With language being a problem, most of the men work as daily-wage labourers at construction sites and in small-time hotels. Rohingya Muslims are spread out in Balapur, Royal Colony, Fatima Masjid, Hafiz Baba Nagar, Hamza Colony, Shaheen Nagar, Jalpally, Shastripuram and Kishanbagh.
Md Younus, the only one who speaks English, teaches children on and off. “We want to live with dignity and want the Myanmar Government to give us citizenship or any other country. We have an identity and we no longer want to live like this,” he said.
“Aung San Suu Kyi herself spent 15 years under house arrest but now she isn’t willing to give us freedom and our rightful place,” he added. In a recent interview to the US Ambassador Scot Marciel, Suu Kyi suggested to him to not use the term Rohingya.
Rohingya Muslims are treated as illegal immigrants from Bangladesh and for this reason, Myanmar denies them citizenship. According to United Nations, 1,20,000 of them have been forced to flee Myanmar in the last few years.
Mohammed-ul-Haq, spokesperson for the Rohingya Muslims in Hyderabad, said, “We have been living in Myanmar for Rakhine State in Myanmar for over a hundred and fifty years. Today, the government does not recognise us. We want to live as citizens and not refugees.
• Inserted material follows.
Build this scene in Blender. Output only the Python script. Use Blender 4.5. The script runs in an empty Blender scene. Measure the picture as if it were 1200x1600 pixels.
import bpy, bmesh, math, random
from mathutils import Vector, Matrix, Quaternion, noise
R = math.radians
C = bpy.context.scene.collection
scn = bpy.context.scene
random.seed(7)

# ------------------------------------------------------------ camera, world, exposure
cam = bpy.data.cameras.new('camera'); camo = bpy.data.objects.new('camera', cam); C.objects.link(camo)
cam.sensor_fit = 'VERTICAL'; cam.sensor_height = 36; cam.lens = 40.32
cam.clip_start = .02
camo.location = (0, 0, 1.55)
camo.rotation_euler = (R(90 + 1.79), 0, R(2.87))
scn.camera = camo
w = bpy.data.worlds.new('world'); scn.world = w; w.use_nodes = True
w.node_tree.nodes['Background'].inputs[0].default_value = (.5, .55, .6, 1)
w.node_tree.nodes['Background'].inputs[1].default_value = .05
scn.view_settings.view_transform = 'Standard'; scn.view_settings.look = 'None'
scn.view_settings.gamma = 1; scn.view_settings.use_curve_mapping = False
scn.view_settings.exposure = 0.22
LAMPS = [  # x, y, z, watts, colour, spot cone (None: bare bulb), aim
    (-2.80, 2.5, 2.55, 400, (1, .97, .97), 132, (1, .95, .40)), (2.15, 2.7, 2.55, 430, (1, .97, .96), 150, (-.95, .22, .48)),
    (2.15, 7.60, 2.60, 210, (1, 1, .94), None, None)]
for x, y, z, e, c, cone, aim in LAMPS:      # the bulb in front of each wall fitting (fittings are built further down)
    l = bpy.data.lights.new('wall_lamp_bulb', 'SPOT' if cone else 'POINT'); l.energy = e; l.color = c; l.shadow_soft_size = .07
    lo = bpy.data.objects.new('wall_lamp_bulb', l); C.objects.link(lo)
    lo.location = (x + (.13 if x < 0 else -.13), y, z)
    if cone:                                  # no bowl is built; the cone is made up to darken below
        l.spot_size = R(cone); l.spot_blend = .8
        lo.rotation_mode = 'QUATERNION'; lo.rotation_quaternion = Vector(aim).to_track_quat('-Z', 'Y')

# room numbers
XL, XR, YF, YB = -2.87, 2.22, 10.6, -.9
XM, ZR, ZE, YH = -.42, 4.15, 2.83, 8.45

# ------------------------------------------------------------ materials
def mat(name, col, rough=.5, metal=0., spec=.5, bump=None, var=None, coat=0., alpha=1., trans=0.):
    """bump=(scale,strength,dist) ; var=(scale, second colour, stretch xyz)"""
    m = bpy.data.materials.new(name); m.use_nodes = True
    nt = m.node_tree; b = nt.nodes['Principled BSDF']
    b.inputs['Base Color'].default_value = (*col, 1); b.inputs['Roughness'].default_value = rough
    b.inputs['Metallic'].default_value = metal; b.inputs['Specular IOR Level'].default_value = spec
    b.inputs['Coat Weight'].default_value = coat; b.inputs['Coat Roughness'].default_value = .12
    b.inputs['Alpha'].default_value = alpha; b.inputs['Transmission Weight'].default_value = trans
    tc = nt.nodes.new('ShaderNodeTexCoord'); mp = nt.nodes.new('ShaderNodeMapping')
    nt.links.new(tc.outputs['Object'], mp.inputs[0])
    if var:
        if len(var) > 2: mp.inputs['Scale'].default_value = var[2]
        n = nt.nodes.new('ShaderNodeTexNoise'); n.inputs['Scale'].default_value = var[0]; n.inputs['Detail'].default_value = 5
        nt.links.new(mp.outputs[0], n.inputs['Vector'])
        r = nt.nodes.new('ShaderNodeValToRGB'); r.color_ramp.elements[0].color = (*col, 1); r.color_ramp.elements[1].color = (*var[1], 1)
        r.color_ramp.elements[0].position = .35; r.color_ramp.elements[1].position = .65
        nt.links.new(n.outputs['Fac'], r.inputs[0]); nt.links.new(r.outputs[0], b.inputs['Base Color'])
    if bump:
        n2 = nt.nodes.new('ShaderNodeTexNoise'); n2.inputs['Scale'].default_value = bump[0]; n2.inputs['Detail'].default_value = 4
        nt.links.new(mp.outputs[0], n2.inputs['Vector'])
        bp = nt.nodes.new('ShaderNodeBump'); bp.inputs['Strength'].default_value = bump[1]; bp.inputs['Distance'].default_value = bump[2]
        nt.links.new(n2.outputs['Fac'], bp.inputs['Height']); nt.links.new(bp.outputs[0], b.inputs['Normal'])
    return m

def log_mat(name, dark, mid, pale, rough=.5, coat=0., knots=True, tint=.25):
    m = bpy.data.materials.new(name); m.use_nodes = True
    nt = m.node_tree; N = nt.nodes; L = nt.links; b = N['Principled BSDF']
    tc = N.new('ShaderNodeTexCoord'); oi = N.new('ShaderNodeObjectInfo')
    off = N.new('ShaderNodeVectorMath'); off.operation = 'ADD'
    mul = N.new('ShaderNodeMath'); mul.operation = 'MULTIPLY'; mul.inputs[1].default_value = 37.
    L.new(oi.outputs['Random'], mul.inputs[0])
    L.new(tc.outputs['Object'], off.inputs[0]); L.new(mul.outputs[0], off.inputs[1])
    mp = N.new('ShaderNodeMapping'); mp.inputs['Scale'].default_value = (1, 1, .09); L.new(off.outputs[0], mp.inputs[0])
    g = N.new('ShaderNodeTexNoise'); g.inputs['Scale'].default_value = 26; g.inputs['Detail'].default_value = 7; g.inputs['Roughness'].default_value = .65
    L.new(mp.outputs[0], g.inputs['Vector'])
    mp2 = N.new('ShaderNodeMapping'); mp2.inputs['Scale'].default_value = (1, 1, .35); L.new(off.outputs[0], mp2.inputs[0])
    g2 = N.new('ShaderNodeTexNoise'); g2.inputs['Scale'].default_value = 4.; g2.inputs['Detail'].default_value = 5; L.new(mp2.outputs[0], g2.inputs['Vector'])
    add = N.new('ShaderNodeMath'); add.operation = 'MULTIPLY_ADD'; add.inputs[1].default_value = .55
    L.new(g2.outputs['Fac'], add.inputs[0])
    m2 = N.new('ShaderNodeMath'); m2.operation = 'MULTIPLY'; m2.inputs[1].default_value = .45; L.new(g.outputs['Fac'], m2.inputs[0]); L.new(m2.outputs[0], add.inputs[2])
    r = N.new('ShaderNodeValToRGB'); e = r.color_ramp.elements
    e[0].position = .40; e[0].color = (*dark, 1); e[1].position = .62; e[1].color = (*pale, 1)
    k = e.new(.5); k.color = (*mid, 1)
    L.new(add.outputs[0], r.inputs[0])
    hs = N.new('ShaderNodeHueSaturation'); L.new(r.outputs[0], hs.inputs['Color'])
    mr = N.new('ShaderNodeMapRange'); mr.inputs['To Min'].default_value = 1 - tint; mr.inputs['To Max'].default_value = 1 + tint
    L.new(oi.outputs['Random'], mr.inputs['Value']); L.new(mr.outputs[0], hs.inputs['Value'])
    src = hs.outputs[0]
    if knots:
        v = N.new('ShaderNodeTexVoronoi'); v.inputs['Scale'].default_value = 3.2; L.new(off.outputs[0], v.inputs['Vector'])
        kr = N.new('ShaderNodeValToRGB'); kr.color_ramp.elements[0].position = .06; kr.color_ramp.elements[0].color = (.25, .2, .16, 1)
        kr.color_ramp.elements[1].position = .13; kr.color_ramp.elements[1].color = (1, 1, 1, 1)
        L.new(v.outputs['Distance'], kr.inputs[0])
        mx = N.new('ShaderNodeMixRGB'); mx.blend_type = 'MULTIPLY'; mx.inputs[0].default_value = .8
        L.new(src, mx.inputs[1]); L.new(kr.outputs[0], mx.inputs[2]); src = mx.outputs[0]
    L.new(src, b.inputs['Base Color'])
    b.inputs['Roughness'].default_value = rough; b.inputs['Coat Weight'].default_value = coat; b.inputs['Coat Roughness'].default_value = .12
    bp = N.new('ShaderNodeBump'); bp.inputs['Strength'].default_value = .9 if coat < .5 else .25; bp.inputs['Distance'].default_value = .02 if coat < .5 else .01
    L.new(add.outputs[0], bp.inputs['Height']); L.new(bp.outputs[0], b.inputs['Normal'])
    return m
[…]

There are a number of us who still have not got the refugee status.”
From a mere 30 people who landed in 2009, the number has swelled to 3,000. People who are eligible have to go through a four step process before a card is issued. The lack of English and local language skills and illiteracy is making it difficult for the Rohingya Muslims to make two-ends meet and as a result are also falling prey to anti-social elements.
Most of them had to take special permission even to visit Yangon and none of the refugees ever seen the place. With the government in Myanmar not too keen to receive them, they have been living in penury not only in Hyderabad but in several other states in India. The UNHCR regards that the Rohingya are among the most persecuted minorities in the world but no one seems to embrace the ‘nowhere people’ as of now.